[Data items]
--
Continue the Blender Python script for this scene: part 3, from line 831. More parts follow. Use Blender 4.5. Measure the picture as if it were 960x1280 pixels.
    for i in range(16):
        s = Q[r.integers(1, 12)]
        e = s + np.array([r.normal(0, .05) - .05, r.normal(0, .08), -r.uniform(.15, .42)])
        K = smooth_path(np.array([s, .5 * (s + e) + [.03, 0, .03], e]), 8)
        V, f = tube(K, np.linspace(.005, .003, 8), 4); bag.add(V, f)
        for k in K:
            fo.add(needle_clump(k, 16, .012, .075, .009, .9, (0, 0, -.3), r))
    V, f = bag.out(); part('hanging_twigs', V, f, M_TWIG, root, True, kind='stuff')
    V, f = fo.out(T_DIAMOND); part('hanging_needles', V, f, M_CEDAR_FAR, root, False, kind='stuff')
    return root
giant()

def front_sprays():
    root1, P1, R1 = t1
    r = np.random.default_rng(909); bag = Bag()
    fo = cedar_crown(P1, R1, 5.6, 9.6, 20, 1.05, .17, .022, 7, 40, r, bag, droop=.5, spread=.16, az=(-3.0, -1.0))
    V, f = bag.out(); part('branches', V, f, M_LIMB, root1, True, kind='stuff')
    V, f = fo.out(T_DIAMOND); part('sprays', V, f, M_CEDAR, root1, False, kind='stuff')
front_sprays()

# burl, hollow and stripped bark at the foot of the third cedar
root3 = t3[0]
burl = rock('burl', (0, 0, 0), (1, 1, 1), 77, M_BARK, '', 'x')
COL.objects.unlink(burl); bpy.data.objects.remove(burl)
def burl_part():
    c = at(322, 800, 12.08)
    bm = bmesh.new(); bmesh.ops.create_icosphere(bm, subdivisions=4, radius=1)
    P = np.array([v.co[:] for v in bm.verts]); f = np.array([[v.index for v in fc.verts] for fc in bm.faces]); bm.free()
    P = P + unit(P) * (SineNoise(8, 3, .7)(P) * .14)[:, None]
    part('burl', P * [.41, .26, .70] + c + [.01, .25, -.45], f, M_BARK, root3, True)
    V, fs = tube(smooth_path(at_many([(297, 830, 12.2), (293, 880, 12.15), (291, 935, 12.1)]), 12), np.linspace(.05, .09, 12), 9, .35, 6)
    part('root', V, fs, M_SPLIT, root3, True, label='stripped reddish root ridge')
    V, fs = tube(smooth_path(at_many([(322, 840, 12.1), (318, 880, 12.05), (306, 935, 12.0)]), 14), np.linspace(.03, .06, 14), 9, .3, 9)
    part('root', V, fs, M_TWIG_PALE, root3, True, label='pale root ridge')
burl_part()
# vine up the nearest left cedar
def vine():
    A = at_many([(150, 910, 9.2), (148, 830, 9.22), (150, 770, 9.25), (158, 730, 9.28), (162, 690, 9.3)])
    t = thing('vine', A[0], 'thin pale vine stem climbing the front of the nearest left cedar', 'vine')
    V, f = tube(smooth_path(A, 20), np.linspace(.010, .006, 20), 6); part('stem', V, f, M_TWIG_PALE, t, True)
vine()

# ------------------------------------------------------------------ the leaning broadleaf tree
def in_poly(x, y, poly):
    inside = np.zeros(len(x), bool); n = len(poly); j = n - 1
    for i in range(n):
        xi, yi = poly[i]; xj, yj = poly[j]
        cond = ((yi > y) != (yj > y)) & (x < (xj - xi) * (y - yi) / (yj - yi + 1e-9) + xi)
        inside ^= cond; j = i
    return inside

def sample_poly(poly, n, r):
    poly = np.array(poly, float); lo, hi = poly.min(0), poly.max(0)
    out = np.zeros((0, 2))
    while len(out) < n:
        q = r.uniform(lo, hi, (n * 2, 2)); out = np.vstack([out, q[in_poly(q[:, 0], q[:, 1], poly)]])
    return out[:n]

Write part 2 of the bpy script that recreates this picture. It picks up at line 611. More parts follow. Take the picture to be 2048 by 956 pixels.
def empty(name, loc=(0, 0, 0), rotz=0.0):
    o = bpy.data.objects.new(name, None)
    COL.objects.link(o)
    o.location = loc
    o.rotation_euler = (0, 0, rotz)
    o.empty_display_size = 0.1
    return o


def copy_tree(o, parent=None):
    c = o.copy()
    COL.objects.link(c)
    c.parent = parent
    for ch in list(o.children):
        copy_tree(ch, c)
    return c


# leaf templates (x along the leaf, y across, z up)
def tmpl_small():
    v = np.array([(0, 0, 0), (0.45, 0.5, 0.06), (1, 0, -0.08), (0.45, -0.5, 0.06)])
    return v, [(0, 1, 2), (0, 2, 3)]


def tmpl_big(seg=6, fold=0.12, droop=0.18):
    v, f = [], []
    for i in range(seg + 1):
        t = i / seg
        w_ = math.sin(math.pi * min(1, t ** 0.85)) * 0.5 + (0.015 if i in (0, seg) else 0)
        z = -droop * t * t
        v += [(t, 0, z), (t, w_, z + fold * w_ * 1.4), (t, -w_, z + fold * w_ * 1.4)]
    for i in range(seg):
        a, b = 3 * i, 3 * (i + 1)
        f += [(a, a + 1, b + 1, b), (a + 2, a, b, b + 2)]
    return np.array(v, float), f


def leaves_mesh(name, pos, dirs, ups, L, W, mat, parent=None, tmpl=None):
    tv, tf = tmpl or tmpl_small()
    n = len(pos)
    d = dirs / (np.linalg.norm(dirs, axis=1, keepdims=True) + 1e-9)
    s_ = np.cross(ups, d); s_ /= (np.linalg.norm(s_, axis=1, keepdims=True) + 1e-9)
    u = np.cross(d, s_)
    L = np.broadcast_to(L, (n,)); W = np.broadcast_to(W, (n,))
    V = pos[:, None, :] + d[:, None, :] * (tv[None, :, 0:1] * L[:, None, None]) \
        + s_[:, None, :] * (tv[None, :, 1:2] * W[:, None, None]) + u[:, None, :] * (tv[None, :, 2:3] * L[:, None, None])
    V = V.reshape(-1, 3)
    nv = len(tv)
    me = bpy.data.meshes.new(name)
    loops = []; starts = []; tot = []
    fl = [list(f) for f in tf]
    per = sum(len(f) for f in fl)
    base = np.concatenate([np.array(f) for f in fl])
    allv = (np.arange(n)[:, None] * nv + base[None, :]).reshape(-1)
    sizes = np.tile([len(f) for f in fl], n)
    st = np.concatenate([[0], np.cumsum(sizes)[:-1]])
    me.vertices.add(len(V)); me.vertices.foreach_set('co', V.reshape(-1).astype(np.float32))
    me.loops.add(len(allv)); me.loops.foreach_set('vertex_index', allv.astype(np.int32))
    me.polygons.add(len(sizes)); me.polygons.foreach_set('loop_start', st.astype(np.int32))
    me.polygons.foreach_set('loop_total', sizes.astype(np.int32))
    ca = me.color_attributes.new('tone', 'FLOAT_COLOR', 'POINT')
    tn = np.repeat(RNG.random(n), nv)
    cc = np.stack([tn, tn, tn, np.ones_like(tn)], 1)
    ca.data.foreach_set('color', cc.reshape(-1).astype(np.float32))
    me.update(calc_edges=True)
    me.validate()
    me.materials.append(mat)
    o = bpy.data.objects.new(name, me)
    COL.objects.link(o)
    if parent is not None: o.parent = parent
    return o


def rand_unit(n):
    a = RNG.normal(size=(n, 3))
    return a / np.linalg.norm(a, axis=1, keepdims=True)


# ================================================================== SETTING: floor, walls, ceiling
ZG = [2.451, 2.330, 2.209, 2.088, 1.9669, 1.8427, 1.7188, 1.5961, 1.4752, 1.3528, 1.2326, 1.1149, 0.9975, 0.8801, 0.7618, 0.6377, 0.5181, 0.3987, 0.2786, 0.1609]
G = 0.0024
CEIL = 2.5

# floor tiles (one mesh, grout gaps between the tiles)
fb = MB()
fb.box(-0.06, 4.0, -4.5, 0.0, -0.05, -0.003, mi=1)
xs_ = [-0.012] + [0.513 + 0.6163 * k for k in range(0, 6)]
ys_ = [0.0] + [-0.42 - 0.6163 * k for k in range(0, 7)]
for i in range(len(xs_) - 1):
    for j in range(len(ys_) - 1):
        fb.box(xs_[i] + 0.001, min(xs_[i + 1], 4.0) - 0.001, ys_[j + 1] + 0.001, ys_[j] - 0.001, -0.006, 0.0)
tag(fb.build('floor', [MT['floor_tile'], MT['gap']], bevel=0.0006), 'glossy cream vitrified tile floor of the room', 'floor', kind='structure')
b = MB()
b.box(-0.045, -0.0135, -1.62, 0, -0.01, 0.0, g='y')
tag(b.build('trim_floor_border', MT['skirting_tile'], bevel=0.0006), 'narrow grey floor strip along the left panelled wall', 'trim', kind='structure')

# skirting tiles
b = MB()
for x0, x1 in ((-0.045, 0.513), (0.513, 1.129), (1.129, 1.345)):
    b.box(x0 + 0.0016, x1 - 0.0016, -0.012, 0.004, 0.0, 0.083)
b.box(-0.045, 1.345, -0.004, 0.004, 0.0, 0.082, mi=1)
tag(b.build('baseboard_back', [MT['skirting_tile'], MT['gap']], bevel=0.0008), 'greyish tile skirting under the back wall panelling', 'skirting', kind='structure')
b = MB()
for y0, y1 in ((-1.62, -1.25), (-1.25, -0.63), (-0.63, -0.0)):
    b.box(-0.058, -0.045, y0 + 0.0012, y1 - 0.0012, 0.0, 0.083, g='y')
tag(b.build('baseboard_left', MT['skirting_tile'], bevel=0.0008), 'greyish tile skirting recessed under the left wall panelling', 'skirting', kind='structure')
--
◆ GIVEN REQUEST
Return every line above in which the string "More" occurs.

◆ RESULT OF THE TASK
Continue the Blender Python script for this scene: part 3, from line 831. More parts follow. Use Blender 4.5. Measure the picture as if it were 960x1280 pixels.
Write part 2 of the bpy script that recreates this picture. It picks up at line 611. More parts follow. Take the picture to be 2048 by 956 pixels.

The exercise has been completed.